On Monday, the board approved a subcommittee's recommendation that it hire outside counsel to investigate. The statute calls for a maximum penalty of $10,000 per violation, said Carol Carson, executive director for the Connecticut Office of State Ethics.
Caron said the outside counsel will likely be chosen before the board meets next on March 25.
Records show -- and Bernhard admits -- he gave $50 to the "Say Yes to Nitzy" campaign for Westport resident Nitzy Cohen and $100 to the "Marino 2008" campaign for Orange resident Vincent Marino, both of which lost in Nov. 2008. He also gave $100 to Gov. M. Jodi Rell's exploratory committee for reelection.
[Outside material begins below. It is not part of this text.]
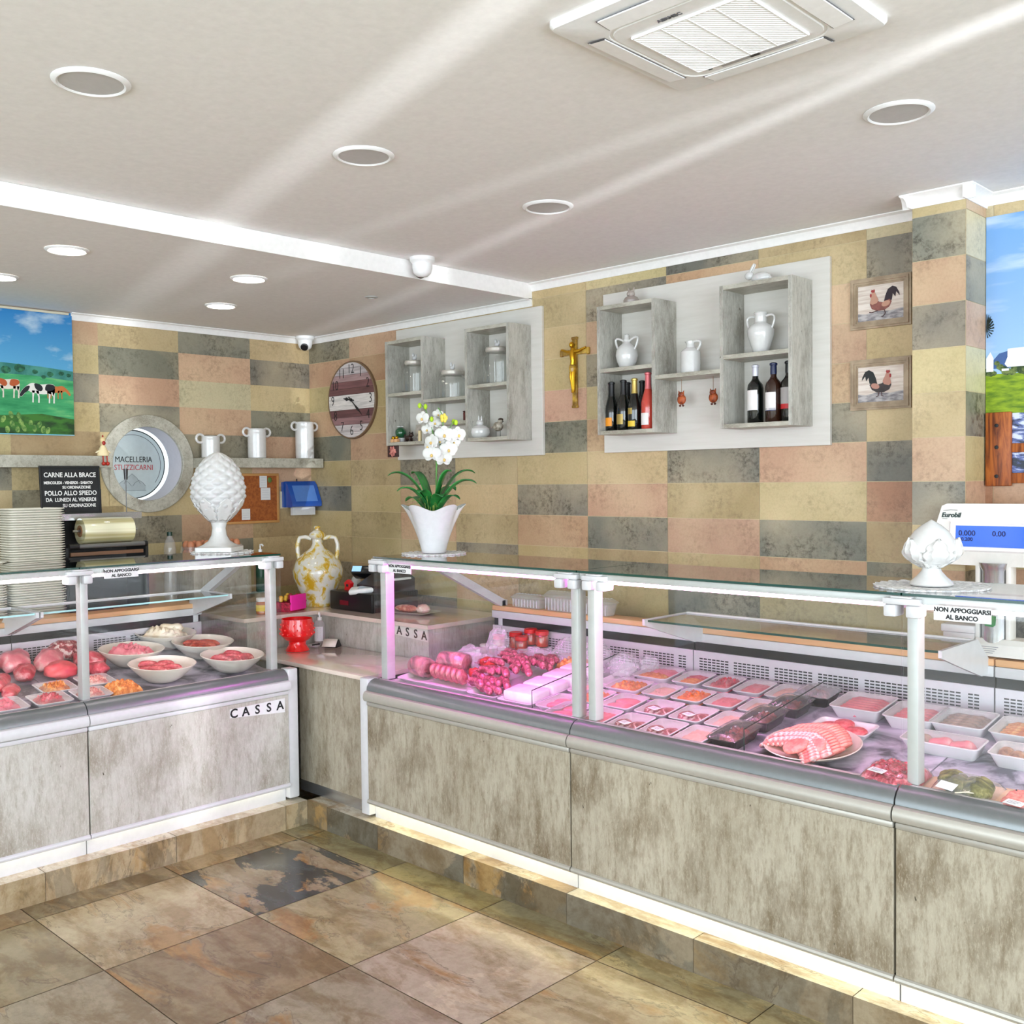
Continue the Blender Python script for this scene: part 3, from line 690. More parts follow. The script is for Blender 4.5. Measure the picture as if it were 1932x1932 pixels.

State law prohibits board members from contributing to anyone subject to the Code of Ethics for Public Officials and State Employees, which includes the governor and state legislators.
"The contributions were done openly and with full disclosure," Bernhard wrote to the ethics board in late February. He said he was unaware that such payments were prohibited.
"As a member of the Citizen's Ethics Advisory Board, I have been entrusted with a great responsibility and I am very distressed at having technically violated the Code, even as everything was in public view and inadvertent," he continued. "I expect that my conduct will be evaluated and handled in the same fashion as everyone else who is subject to the code."
In a press release dated March 4, the Office of State Ethics called Bernhard's contribution "valuable" since he joined in Jan. 2008. His tenure marked "a time of great progress" for the office, as it being a newly formed agency and "demonstrated substantive results in all areas of its mission: education, interpretation, enforcement and transparency."
Reached for comment on Thursday, Bernhard called the payments a "procedural misstep," and said he was merely supporting two new candidates whom he'd encouraged to run for public office. Marino is his law partner. Cohen is a local Republican.
"There's a procedural rule of which I was unaware, having been recently appointed to the [board], that says members should not make political contributions for fear that they might have a conflict of interest at some point in the future," Bernhard told the Westport News. "There never was a conflict, and if there ever had been, the simple solution would have been to recuse myself."
"If you'd read some of the news accounts," he went on, "you'd have thought I committed a double homicide."
Vice Chairman Thomas H. Dooley, of Vernon, is now acting as chairman at least until the board meets on March 25. The office said it appointed a subcommittee on March 3, that will review the matter and make recommendations.
Bernhard stressed to the Westport News that he's been involved in public service for years without pay. "I put in an extensive amount of work every week, organizing and preparing materials. I still serve on judicial review council. I work with many Republican colleagues on bills that are important to me. And I like to think I continue to make a contribution."
While resigning, Bernhard wrote to the board: "It is apparent that my service will be a distraction to the important work that the Board does for the people of our state and I cannot permit that to happen."